Operatorzy internetowi nie muszą na żądanie koncernów płytowych ujawniać danych internautów, którzy wymieniają się plikami multimedialnymi. Chyba że władze państwowe postanowią inaczej, orzekł Europejski Trybunał Sprawiedliwości .
Koncerny muzyczne twierdzą, że wymienianie się plikami muzycznymi (poprzez tzw. system wymiany peer-to-peer) to naruszenie praw autorskich i za pomocą procesów cywilnych starają się dobrać się do skóry internautom, którzy plikami się wymieniali. Sędziowie unijnego trybunału w Luksemburgu stwierdzili, że dostawcy usług internetowych nie mają wcale obowiązku ujawniania - na życzenie koncernów - jak nazywa się i gdzie mieszka osoba, która kryje się za konkretnym numerem IP. ETS stwierdził bowiem, że w tej chwili żadne europejskie przepisy nie dają podstawy do naruszania prywatności internautów.

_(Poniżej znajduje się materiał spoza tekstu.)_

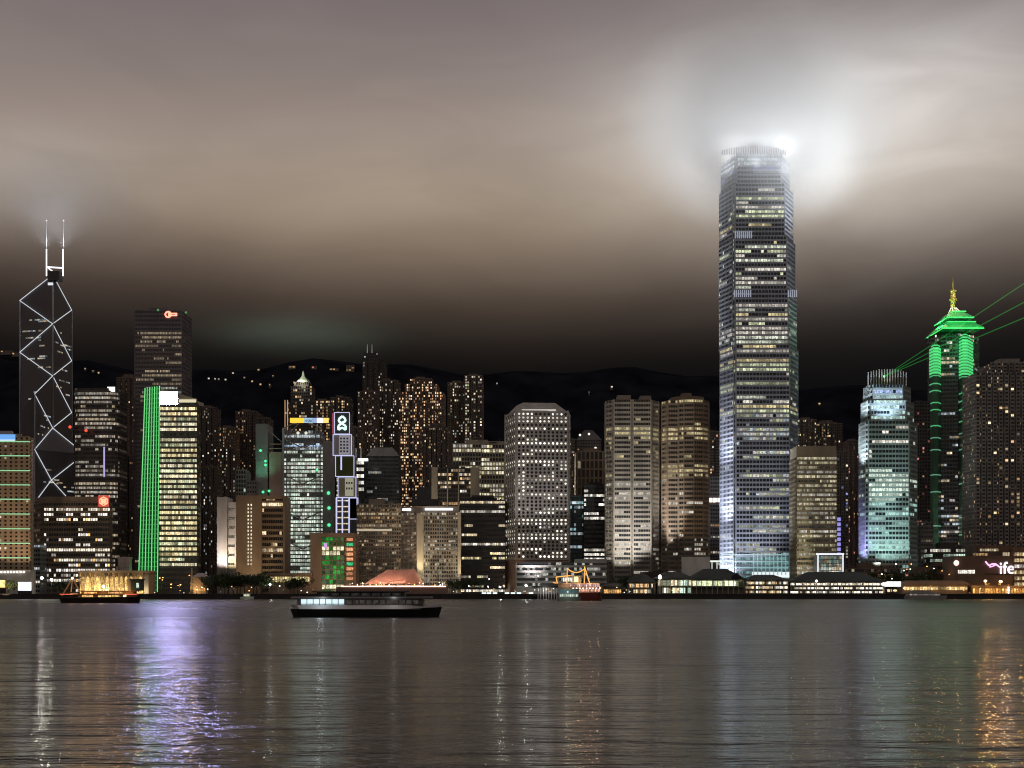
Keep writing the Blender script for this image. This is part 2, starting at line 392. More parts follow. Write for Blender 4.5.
def led(pts, r, mt=LEDW, nm='bracing_light'):
    m = MB()
    for p, q in zip(pts, pts[1:]): m.tube(p, q, r, n=5)
    part(nm, m, mt, root)
Ct = lambda py: Vector((C_[0], C_[1], zz(py))); At = lambda py: Vector((*A_, zz(py))); Bt = lambda py: Vector((*B_, zz(py))); Ft = lambda py: Vector((*F_, zz(py))); Dt = lambda py: Vector((*D_, zz(py)))
LEDB = em('bracing_led', (.78, .83, .90), .82)
for a, b in ((Ct(275), At(299)), (Ct(275), Bt(303)), (At(299), Ct(324)), (Ct(324), At(351)), (At(351), Ct(376)), (Bt(303), Ct(324)), (Ct(324), Bt(355)), (Bt(355), Ct(376)),
             (Ct(376), Ft(399)), (Ct(376), Bt(408)), (Bt(408), Ct(428)), (Ft(399), Ct(428)), (Ct(428), Ft(453)), (Ct(428), Dt(454)),
             (Ft(453), on(F_, D_, .33, 482)), (on(F_, D_, .33, 482), Ft(505)), (Dt(454), on(F_, D_, .33, 482)), (on(F_, D_, .33, 482), on(F_, D_, .62, 497)), ):
    m = MB(); m.tube(off(a), off(b), .41, n=5); part('bracing_light', m, LEDB, root)
colm = MB()
for p, t in ((Ct, 275), (At, 299), (Bt, 303)): colm.tube(off(p(t), .4), off(Vector((p(t).x, p(t).y, 4)), .4), .9, n=6)
for p, t in ((Ft, 399), (Dt, 454)): colm.tube(off(p(t), .4), off(Vector((p(t).x, p(t).y, 4)), .4), .8, n=6)
part('corner_column', colm, STEEL, root)
rr = random.Random(3)
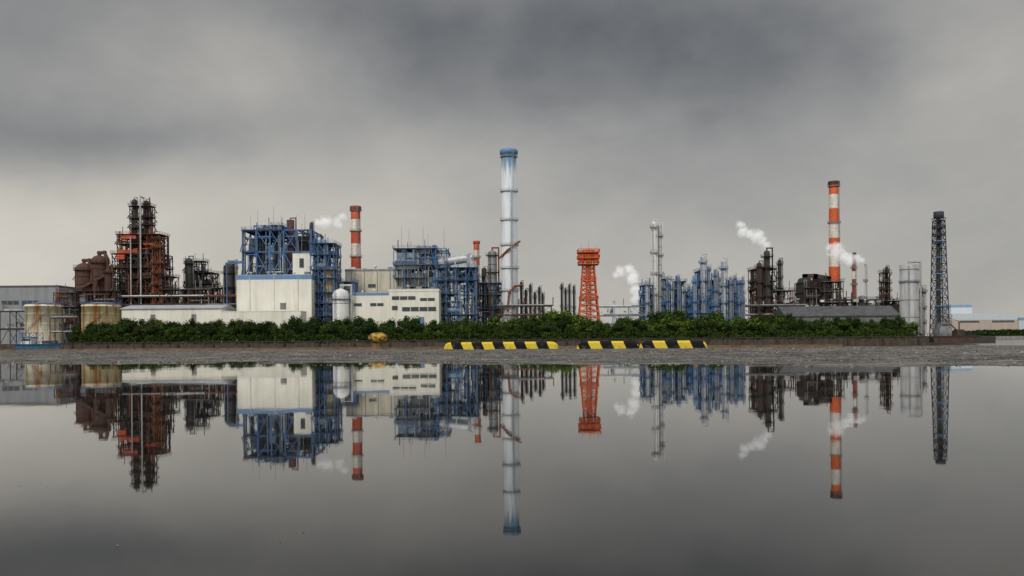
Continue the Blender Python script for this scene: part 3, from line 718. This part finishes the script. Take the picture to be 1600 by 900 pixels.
for z,wd in ((Z(920,469,D)-LAND,28),(Z(920,440,D)-LAND,22),(zt,31),(Z(920,405,D)-LAND,33),(Z(920,396,D)-LAND,33)):
    hd=B('orange_paint'); a=wd*s/2; hd.box(-a,a,-a,a,z,z+.35); hd.rail(-a,a,-a,a,z+.35,0,.16,1.0); ps.append(('platform',hd))
for sgn in (-1,0,1):
    hd2=B('orange_paint'); hd2.cyl(sgn*11*s,-8*s,Z(920,411,D)-LAND,Z(920,398,D)-LAND,4.6*s,4.6*s,16); ps.append(('equipment_drum',hd2))
for x_,h_ in ((0,3.4),(-3,1.8),(3,1.8)):
    mt_=B('orange_paint'); mt_.cyl(x_,-2,H-2,H+h_,.14,.06,6); ps.append(('mast',mt_))
thing('lattice_tower','orange-red lattice tower with double lamp platform on top','lattice tower',(X(920,D),D,LAND),ps)
rack('pale pipe rack behind the shrubs',935,1010,479,400,['silver','grey_steel','white_steel'],'blue_pale',3,6,7,.3)
column('tall slim silver column with a few ring platforms',1022.5,7.5,346,405,'white_steel',5,'grey_steel','white_steel',ext=.8)
column('tall slim white column standing beside its twin',1031.5,7,350,407,'silver',5,'grey_steel','white_steel',ext=.8)
palb=['blue_steel','grey_steel','silver','blue_steel','dark_plant','casing_grey','blue_grey']
for (a,c,v_,D_,n_,lb,st_) in ((1004,1020,446,402,1,'blue refinery structure at the foot of the twin columns','blue_steel'),
      (1036,1049,436,404,1,'narrow blue structure beside the twin columns','blue_steel'),
      (1052,1088,456,408,3,'dark and blue refinery structure full of pipes and drums','blue_steel'),
      (1055,1072,440,400,1,'narrow blue refinery structure with open decks','blue_grey'),
      (1092,1106,424,400,1,'taller blue refinery structure with stacked decks','blue_steel'),
      (1111,1124,438,401,1,'narrow grey-blue structure with open decks','blue_grey'),
      (1134,1164,438,403,2,'blue refinery structure with exchangers on top','blue_steel'),
      (1080,1150,458,396,6,'low blue refinery structure with silver pipes','blue_steel'),
      (1010,1164,466,430,9,'long dark structure behind the refinery columns','dark_plant')):
    unit(lb,a,c,v_,D_,8,n_,1,5,st_,palb,8,75,.27,.7,deckm='blue_steel')
for uu,ww,vt,mt in ((1011,5,436,'silver'),(1043,4,432,'grey_steel'),(1050,3,440,'silver'),(1060,3.5,430,'grey_steel'),(1067,4,448,'silver'),(1077,3,444,'blue_pale'),(1085,5,430,'blue_pale'),(1099,8,399,'silver'),(1108,4.5,415,'blue_pale'),(1118,5,420,'grey_steel'),(1124,3,430,'silver'),(1131,8,406,'silver'),(1142,5,432,'grey_steel'),(1149,3,428,'silver'),(1155,4,436,'blue_pale'),(1161,3,432,'grey_steel')):
    column('%s refinery column with ring platforms among blue steelwork'%({'silver':'silver','grey_steel':'grey','blue_pale':'pale blue'}[mt]),uu,ww,vt,395+R.uniform(0,5),mt,4 if vt<425 else 3,'blue_steel','silver')
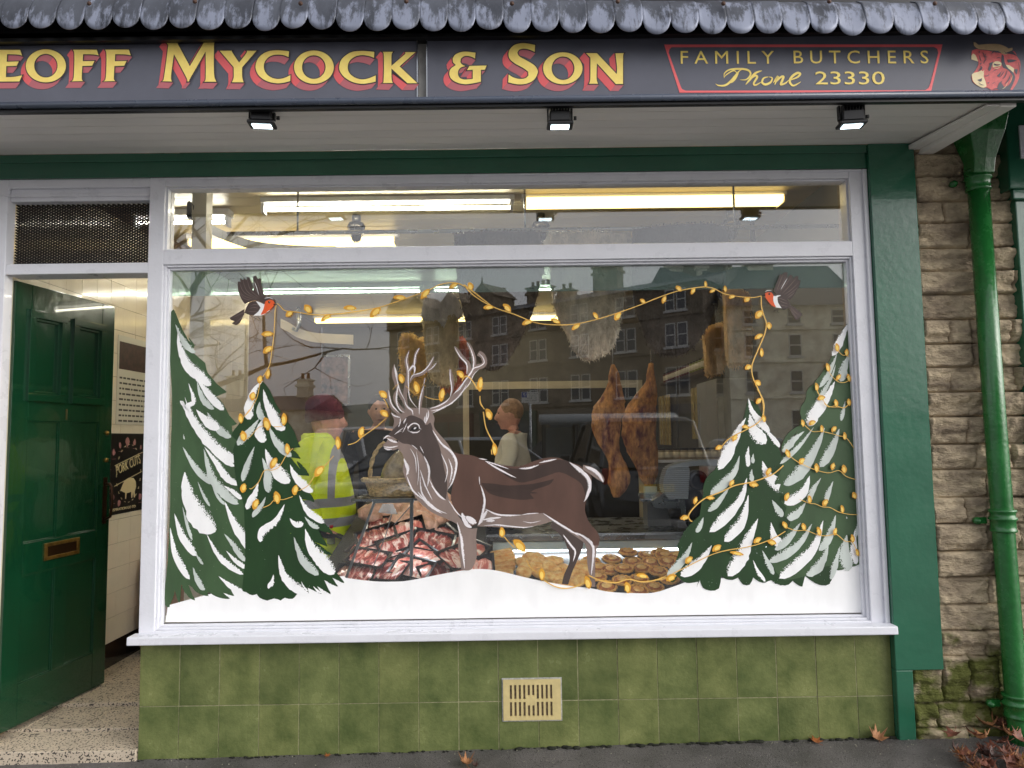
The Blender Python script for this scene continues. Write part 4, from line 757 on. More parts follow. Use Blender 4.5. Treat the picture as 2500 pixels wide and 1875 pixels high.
for s_, wd in (('1180,330 1250,440 1330,510 1372,600 1345,740 1305,810',24), ('1310,560 1340,650 1320,760',14), ('1250,520 1300,650 1280,760',12), ('1110,540 1150,650 1140,790',22), ('950,560 985,650 970,700',34), ('970,700 1020,820 1110,900',16), ('1080,700 1100,850 1200,960 1300,1010',16), ('1170,780 1240,860 1290,900',14), ('1050,500 1070,650 1060,780',9), ('1000,480 1040,560 1050,680',9), ('1150,720 1220,850 1280,900',12), ('1080,650 1120,780 1180,900',14), ('1060,830 1150,940 1260,1010',22), ('1310,900 1370,990 1430,1050',12), ('1380,1075 1415,1200 1430,1330 1442,1455',26), ('1010,450 1060,490',8), ('870,370 950,310',8), ('1080,460 1110,520',7)): st(4,'D',s_,wd)
for s_, wd in (('1420,1000 1460,1090 1500,1120',46), ('1450,1040 1500,1085 1540,1080',36)): st(4,'D',s_,wd)
for s_, wd in (('65,690 70,760',8), ('75,760 105,880 85,1000 55,1080',22), ('110,570 190,620 300,680 360,705',18), ('110,570 200,600 300,635',12), ('380,630 460,625 540,600',18), ('540,585 600,570 680,555',16), ('110,950 200,995 300,1005 400,1000',18), ('400,1000 450,992 540,985',10), ('410,1050 480,1062 555,1045',8), ('100,1085 200,1080 300,1090 420,1100 500,1088',14), ('90,1040 160,1030 240,1020',22), ('60,1080 110,1000 130,960',34), ('120,1050 190,1045',26), ('570,985 680,1060 780,1120 860,1170',20), ('780,1130 880,1160 960,1230 975,1300 955,1480',24), ('900,1170 970,1225',26), ('730,1155 790,1240 825,1290 810,1370',20), ('780,580 850,640 920,700 940,780 915,860 895,895',36), ('790,590 870,650 930,720',34), ('905,615 960,640 1010,680 1050,740',34), ('920,630 980,650 1030,700',30), ('950,720 930,800 900,890',14), ('-40,1010 0,1040 40,1050',44), ('60,550 130,560',10)): st(4,'F',s_,wd)
for s_, wd in (('100,780 200,790 320,775',30), ('410,790 520,770 650,720',14), ('410,820 470,822 530,825',12)): st(3,'F',s_,wd)
fin(g, 'stag_painting', [TAU, SDK, SBR, SD2, CW, BK], 'painted brown stag with pale antlers hung with lights')
# robins ------------------------------------------------------------
RB = paintmat('paint robin brown', (76,62,58)); RBL = paintmat('paint robin brown light', (132,114,106), .9, 260); ORG = paintmat('paint robin orange', (240,96,40)); 
def robin(c, T_, label):
    global g
    g = MB(); F = lambda s_: ' '.join('%g,%g' % T_(*map(float, q.split(','))) for q in s_.split())
    def p_(mi, s_): g.mi = mi; g.flat([smc(Q(c, F(s_)), 2, 50)], ny())
    def s2(mi, s_, wd): g.mi = mi; rib(g, Q(c, F(s_)), wd/CR[c][2], ny(), 's', jit=.2)
    p_(0,'905,465 870,420 835,330 832,235 860,245 855,205 890,225 890,200 920,220 925,188 945,200 950,190 985,330 1000,300 988,220 990,185 1015,178 1030,200 1040,215 1050,200 1070,215 1068,270 1085,310 1100,370 1105,400 1150,395 1190,410 1205,450 1180,470 1120,450 1100,480 1040,430 960,440')
    p_(0,'940,460 1010,435 1060,450 1100,480 1080,540 1040,575 990,580 930,570 895,545 900,515 750,605 760,625 800,640 770,660 810,680 850,660 895,570 905,540')
    p_(2,'1015,435 1060,450 1100,470 1130,430 1100,530 1060,580 990,582 1040,540 1062,500')
    p_(1,'1110,440 1150,422 1190,430 1205,455 1190,490 1150,530 1110,560 1060,580 1090,520 1100,480')
    p_(3,'1185,465 1232,468 1200,476')
    g.mi = 3; g.flat([[tuple(z) for z in [Q(c, '%g,%g' % T_(1150+11*cos(t), 447+12*sin(t)))[0] for t in (2*pi*i/12 for i in range(12))]]], ny())
    g.mi = 2; g.flat([[Q(c, '%g,%g' % T_(1153+3.5*cos(t), 444+4*sin(t)))[0] for t in (2*pi*i/8 for i in range(8))]], ny())
    for s_ in ('1040,420 900,350 845,240', '1050,415 930,340 880,215', '1060,410 960,320 925,200', '1070,405 1000,300 950,200', '1080,400 1050,300 1010,190', '1090,395 1075,300 1055,215', '1030,425 890,380 840,300', '1020,430 900,410 845,340', '940,530 850,570 770,610', '920,545 860,610 800,665', '960,480 1010,470 1050,480', '930,540 980,545 1030,540', '950,510 1000,500 1040,510'): s2(4, s_, 5)
    for s_ in ('1100,410 1150,400 1195,420', '1000,240 1020,290 1045,375', '1020,440 1070,460 1090,480', '1000,578 1060,580 1120,560', '1120,550 1160,525'): s2(2, s_, 6)
    for s_ in ('950,575 985,600 1010,610 1065,650', '1010,610 1000,640', '1030,605 1075,625', '1005,590 1040,600 1060,640'): s2(3, s_, 4)
    return fin(g, 'robin_painting', [RB, ORG, SNOW, BK, RBL], label)
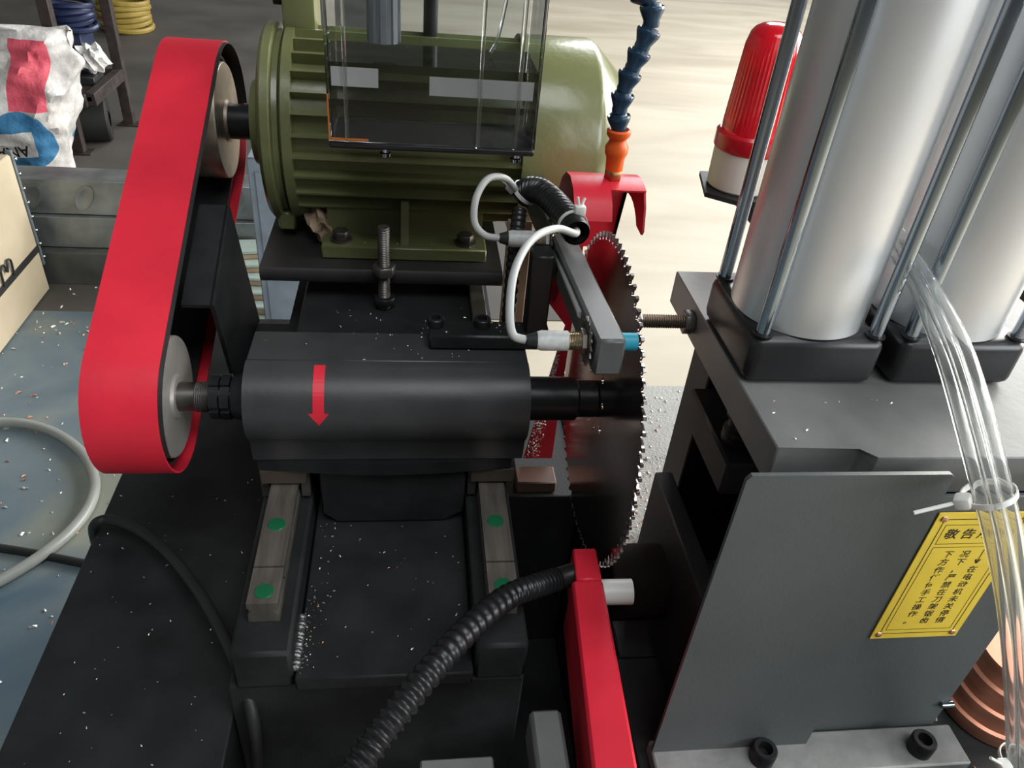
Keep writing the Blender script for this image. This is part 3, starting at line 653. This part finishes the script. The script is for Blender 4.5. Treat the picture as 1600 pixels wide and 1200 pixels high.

Precedensowe orzeczenie ETS zapadło przy okazji sprawy hiszpańskiego koncernu Telefonica. Jest on najważniejszym dostawcą usług internetowych w Hiszpanii. Przed około dwoma laty do Telefoniki zgłosiło się stowarzyszenie Promusicae reprezentujące muzyków i filmowców. Zażądało ono od koncernu ujawnienia danych osobowych tych internautów, którzy korzystali z KaZy (program do wymiany plików peer-to-peer). Telefonica jednak odmówiła - i cała sprawa wylądowała w hiszpańskim sądzie. Ten zaś poprosił o prawną wykładnię ETS. Unijni sędziowie podkreślili jednak, że zasady dostępu do danych internautów mogą się zmienić, jeśli unijne rządy zmodyfikują swoje przepisy krajowe. Pod warunkiem - podkreśla ETS - że krajowe ustawy wezmą pod uwagę zarówno prawo ochrony prywatności oraz konieczność ochrony własności intelektualnej. Jak podkreśla w komentarzu Konrad Niklewicz w Gazecie Wyborczej, orzeczenie ETS dotyczy tylko tych spraw, w których koncerny muzyczne chcą dochodzić swoich praw na drodze postępowania cywilnego. W przypadku procesów karnych, operatorzy nie mogą ukrywać, kto kryje się za danym numerem IP.